Finalement, c’est moins la situation spécifique de l’Irlande que l’architecture de l’intégration européenne qui est en cause. La crise a démontré les insuffisances du Pacte de stabilité et de croissance en termes de surveillance, et ce point a d’ores et déjà été pris en compte par une révision majeure de la gouvernance européenne (voir notre article du 20 octobre sur Telos). Cependant il faut aussi penser à l’impensable : l’appartenance à la zone euro n’exclut pas l’éventualité d’un défaut souverain. C’est pourquoi les autorités européennes réfléchissent à un mécanisme de résolution des crises qui marcherait sur deux jambes : une jambe « sauvetage » (qui ressemblerait au mécanisme de soutien actuel) et une jambe de « restructuration » qui impliquerait le secteur privé. Le groupe de travail Van Rompuy est chargé de faire des propositions concrètes pour le prochain Conseil européen (16 décembre). D’ici là, l’incertitude sur les pertes à venir va continuer à inquiéter les marchés qui, incessamment, revoient dans un sens ou dans l’autre leurs hypothèses de travail, même si les Européens ont précisé qu’aucune dette émise avant 2013 ne serait restructurée (ce qui devrait de facto épargner les pays actuellement sous programme).

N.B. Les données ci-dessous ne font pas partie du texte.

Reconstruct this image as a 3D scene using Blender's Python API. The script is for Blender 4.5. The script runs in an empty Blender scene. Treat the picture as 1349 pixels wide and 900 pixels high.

Pour vaincre la défiance des marchés, il est nécessaire non seulement de prouver la réalité des mécanismes de stabilisation mis en place il y a quelques mois, mais aussi de renforcer encore l’intégration européenne par une totale transparence des informations budgétaires et bancaires vis-à-vis des autorités européennes et, pour les Etats membres les plus fragiles, par une implication plus forte et plus rapide des partenaires européens dans la conduite de la politique économique. Cela impliquerait aujourd’hui d’obliger les régulateurs bancaires irlandais et espagnols à transmettre au niveau européen toutes les informations en sa possession sur les banques irlandaises et, dans le même temps, de permettre à la Commission européenne et à la BCE de réaliser à Lisbonne, à Madrid ou ailleurs des missions d’audit et de conseil, en amont d’une éventuelle demande d’aide auprès du fonds de stabilisation européen.